Catenaa, Thursday, November 13, 2025-IREN’s aggressive AI-cloud expansion is expected to drive long-term revenue growth, but JPMorgan warns the rapid buildout may pressure the company’s balance sheet over the next year.
The bank projects IREN will spend over $9 billion to expand GPU and AI data-center capacity, even after Microsoft’s $9.7 billion prepayment for cloud services. The expansion plan includes adding approximately 120,000 GPUs and bringing 320 megawatts of new capacity online within 13 months. JPMorgan estimates roughly 374 million diluted shares following recent equity issuances and convertible note conversions.
IREN reported fiscal first-quarter revenue of $240.3 million and adjusted EBITDA of $92 million, marking its fifth consecutive quarter of record sales. Executives said the Microsoft deal is expected to add $1.94 billion in annual recurring revenue with project-level margins near 85%. The company aims to reach 140,000 GPUs by the end of 2026, supporting roughly $3.4 billion in annualized run-rate revenue.

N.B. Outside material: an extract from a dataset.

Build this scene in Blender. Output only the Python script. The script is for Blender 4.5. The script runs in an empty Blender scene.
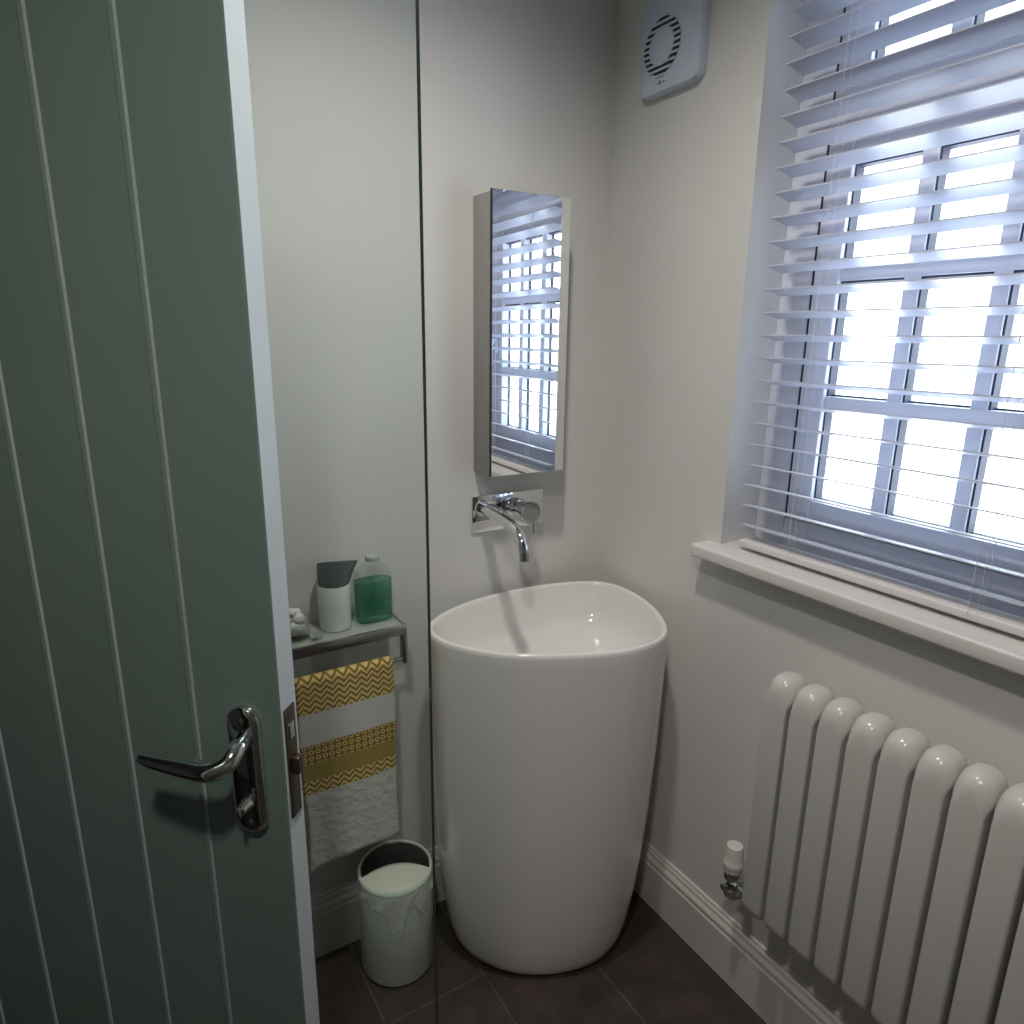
import bpy, bmesh, math, random
from mathutils import Vector, Matrix
random.seed(7)
PI = math.pi
C = bpy.context.scene.collection
W, D = 1.157, 1.418          # right wall plane x, back wall plane y (camera stands at x=0, y=0)
LX, RY, CEIL = -0.43, -0.75, 2.42

# ------------------------------------------------------------------ materials
def mat(name, col, rough=0.5, metal=0.0, bump=None, var=None, coat=0.0, spec=0.5, trans=0.0, ior=1.45, sss=0):
    m = bpy.data.materials.new(name); m.use_nodes = True
    nt = m.node_tree; b = nt.nodes['Principled BSDF']
    b.inputs['Base Color'].default_value = (*col, 1)
    b.inputs['Roughness'].default_value = rough
    b.inputs['Metallic'].default_value = metal
    b.inputs['Specular IOR Level'].default_value = spec
    b.inputs['Coat Weight'].default_value = coat
    b.inputs['Coat Roughness'].default_value = 0.06
    b.inputs['Transmission Weight'].default_value = trans
    b.inputs['IOR'].default_value = ior
    tc = nt.nodes.new('ShaderNodeTexCoord')
    if var:
        sc, amt = var
        n = nt.nodes.new('ShaderNodeTexNoise'); n.inputs['Scale'].default_value = sc; n.inputs['Detail'].default_value = 4
        nt.links.new(tc.outputs['Object'], n.inputs['Vector'])
        r = nt.nodes.new('ShaderNodeValToRGB')
        r.color_ramp.elements[0].position = .3; r.color_ramp.elements[1].position = .7
        r.color_ramp.elements[0].color = tuple(c*(1-amt) for c in col)+(1,)
        r.color_ramp.elements[1].color = tuple(min(1, c*(1+amt)) for c in col)+(1,)
        nt.links.new(n.outputs['Fac'], r.inputs['Fac']); nt.links.new(r.outputs['Color'], b.inputs['Base Color'])
    if bump:
        sc, st, dist = bump
        n = nt.nodes.new('ShaderNodeTexNoise'); n.inputs['Scale'].default_value = sc; n.inputs['Detail'].default_value = 3
        nt.links.new(tc.outputs['Object'], n.inputs['Vector'])
        bp = nt.nodes.new('ShaderNodeBump'); bp.inputs['Strength'].default_value = st; bp.inputs['Distance'].default_value = dist
        nt.links.new(n.outputs['Fac'], bp.inputs['Height']); nt.links.new(bp.outputs['Normal'], b.inputs['Normal'])
    return m

M = {}
M['wall'] = mat('wall_paint', (.71, .705, .685), .55, bump=(180, .12, .001), var=(3, .015))
M['ceiling'] = mat('ceiling_paint', (.78, .77, .75), .7, bump=(150, .1, .001))
M['trim'] = mat('gloss_trim_paint', (.70, .67, .63), .28, var=(6, .02), bump=(40, .05, .001))
M['sill'] = mat('sill_board', (.74, .72, .70), .35, var=(8, .02))
M['upvc'] = mat('window_plastic', (.74, .76, .86), .3, bump=(60, .06, .0006))
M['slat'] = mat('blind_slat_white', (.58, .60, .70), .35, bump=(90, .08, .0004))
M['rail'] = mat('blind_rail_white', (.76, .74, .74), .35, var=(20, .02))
M['cord'] = mat('cord', (.78, .80, .88), .8, bump=(600, .2, .0005))
M['ceramic'] = mat('glazed_ceramic', (.83, .82, .795), .12, coat=.6, var=(2, .008))
M['rad'] = mat('radiator_enamel', (.63, .63, .60), .22, coat=.3, var=(5, .012))
M['chrome'] = mat('chrome', (.80, .81, .83), .06, 1.0, bump=(30, .02, .0003))
M['satin'] = mat('brushed_steel', (.58, .57, .55), .16, 1.0, bump=(200, .05, .0003))
M['brass'] = mat('aged_bronze', (.17, .125, .105), .35, 1.0, var=(60, .2))
M['mirror'] = mat('mirror_glass', (.90, .92, .93), .0, 1.0)
M['cabinet'] = mat('cabinet_side', (.38, .38, .36), .3, .2, var=(10, .03))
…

Despite a recent pullback, with shares trading below $60 after peaking above $76, IREN stock remains more than double JPMorgan’s long-term $28 target. Analysts raised the December 2026 price target from $24 to $28, citing momentum in AI-cloud adoption and validation from new hyperscale partnerships.
JPMorgan highlighted execution risk tied to rapid scaling, noting funding needs and potential shareholder dilution as the company transitions from bitcoin mining to a large-scale AI-cloud operator. The expansion, while costly, is expected to underpin substantial long-term upside if delivered successfully.